Pastor Stephens will provide the invocation and benediction. A member of the auxiliary will place wreaths at the war memorials. A combined firing squads of the American Legion and VFW will salute the military service members who have died in the line of duty. Taps, played by Emily Hintz, will conclude the ceremony.
NOTE: Due to construction at the courthouse, the ceremony will be conducted from a speaker's wagon placed in the street.
Cemetery Visits
The American Legion and VFW will also honor the country’s deceased veterans with morning visits to the following cemeteries on Memorial Day:
The Winamac VFW will visit:
Pro Cemetery - 9:20 a.m.
St. Joseph’s (South) - 9:35 a.m.
Pulaski Presbyterian - 9:45 a.m.
St. Joseph's (West) - 9:55 a.m.
Star City West (IOOF) - 10:15 a.m.
The Winamac American Legion will visit:
Mount Zion (Franklin Twp.) - 9:25 a.m.
Reed Cemetery (SR 14 E) - 9:45 a.m.
St. Peter’s (SR 14 W) - 10 a.m.
Winamac - 10:15 a.m.
Note: Due to the expansion of the Winamac Cemetery, the Honor Guard will line up in the McFarland addition (south side of West Main Street) between County County Roads 50 and 60W.
The history of Memorial Day
Memorial Day is a U.S. holiday, observed on the last Monday of May, honoring the men and women who died while serving in the U.S. military.
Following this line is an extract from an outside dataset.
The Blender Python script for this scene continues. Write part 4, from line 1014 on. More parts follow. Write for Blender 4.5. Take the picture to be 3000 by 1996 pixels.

Originally known as Decoration Day, it originated in the years following the Civil War and became an official federal holiday in 1971, according to History.com. Many Americans observe Memorial Day by visiting cemeteries or memorials, holding family gatherings and participating in parades. Unofficially, it marks the beginning of the summer season. The Civil War, which ended in the spring of 1865, claimed more lives than any conflict in U.S. history and required the establishment of the country’s first national cemeteries.
Three years after the Civil War ended, on May 5, 1868, the head of an organization of Union veterans — the Grand Army of the Republic (GAR) — established Decoration Day as a time for the nation to decorate the graves of the war dead with flowers, according to the U.S. Department of Veterans Affairs. Maj. Gen. John A. Logan declared it should be May 30. It is believed the date was chosen because flowers would be in bloom all over the country. The first large observance was held that year at Arlington National Cemetery, across the Potomac River from Washington, D.C. The ceremonies centered around the mourning-draped veranda of the Arlington mansion, once the home of Gen. Robert E. Lee. Various Washington officials, including Gen. and Mrs. Ulysses S. Grant, presided over the ceremonies. After speeches, children from the Soldiers’ and Sailors’ Orphan Home and members of the GAR made their way through the cemetery, strewing flowers on both Union and Confederate graves, reciting prayers and singing hymns.
Even before that 1868 observance in Washington, several locations around the country were holding local springtime tributes to the Civil War dead, the U.S. Veterans Affairs office reports. Approximately 25 places have been named in connection with the origin of Memorial Day, many of them in the South where most of the war dead were buried. But in 1966, Congress and President Lyndon Johnson declared Waterloo, N.Y., the “birthplace” of Memorial Day. There, a ceremony on May 5, 1866, honored local veterans who had fought in the Civil War. Businesses closed and residents flew flags at half-staff. By the end of the 19th century, Memorial Day ceremonies were being held on May 30 throughout the nation.